Eagles don’t fly at Post 1463

By on February 7, 2018

Lititz VFW sticks to season-long NFL boycott

When the Eagles beat the Patriots 41-33 in Sunday’s Super Bowl, not everyone was watching in Lititz.

At the Lititz Veterans of Foreign Wars Post 1463, a small crowd was watching NHL hockey as the Montreal Canadiens outscored the Ottawa Senators 4-1.

Despite the strong local interest in one of the biggest sports moments in Philadelphia history, the Lititz VFW decided to stick with its boycott of the NFL, which meant not airing any football games during the season. Even the Super Bowl.

The boycott began back in September, following comments by President Donald Trump regarding some NFL players who kneeled instead of standing for the National Anthem. Those players were part of a silent protest against racial inequality.

At the time the NFL stated that “players are encouraged, but not required to stand during the playing of the National Anthem.” For the VFW, the players who took a knee showed disrespect for the American flag. Many posts, including Lititz’s Post 1463, began to boycott the NFL.

Instead of football games on the post’s TV screens, other sports and shows were aired in the hall over the past five months. Then the Eagles made it to the Super Bowl.

“We needed to stick to our policy, so there will be no Super Bowl at Lititz VFW Post 1463,” said Quartermaster Wade Hall, who admitted that he isn’t a die-hard football fan himself.

Hall was quick to point out that many of the post members are big Eagles fans, and that the protest was not against the Eagles in any way.

Even though kneeling protests have pretty much faded away in recent months, the Lititz VFW maintained that it was important to stick to the original boycott to make its point.

“Some of the other VFW posts are airing the Super Bowl, but we stand firm against giving in. Usually we do have a Super Bowl party, but not this year. We’ll have to see about next year,” said Hall.

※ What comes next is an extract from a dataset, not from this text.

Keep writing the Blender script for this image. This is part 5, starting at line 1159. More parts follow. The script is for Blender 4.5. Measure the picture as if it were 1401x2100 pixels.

During the big game Sunday night, there were no kneeling protests from either team. In December, NFL Commissioner Roger Goodell reported that nearly $90 million was being donated to social justice causes supported by some of the players who were protesting.

According to Robert Klein, the Lititz VFW’s junior vice commander, membership at the post is up 14 percent, despite the boycott. While some members worried that the post might lose business, Klein maintained, “We felt that it somewhat disrespected veterans who fought for the flag.”

“This is not against the Eagles,” Hall reiterated. “Anyone who really wanted to see the Super Bowl just couldn’t watch it here.”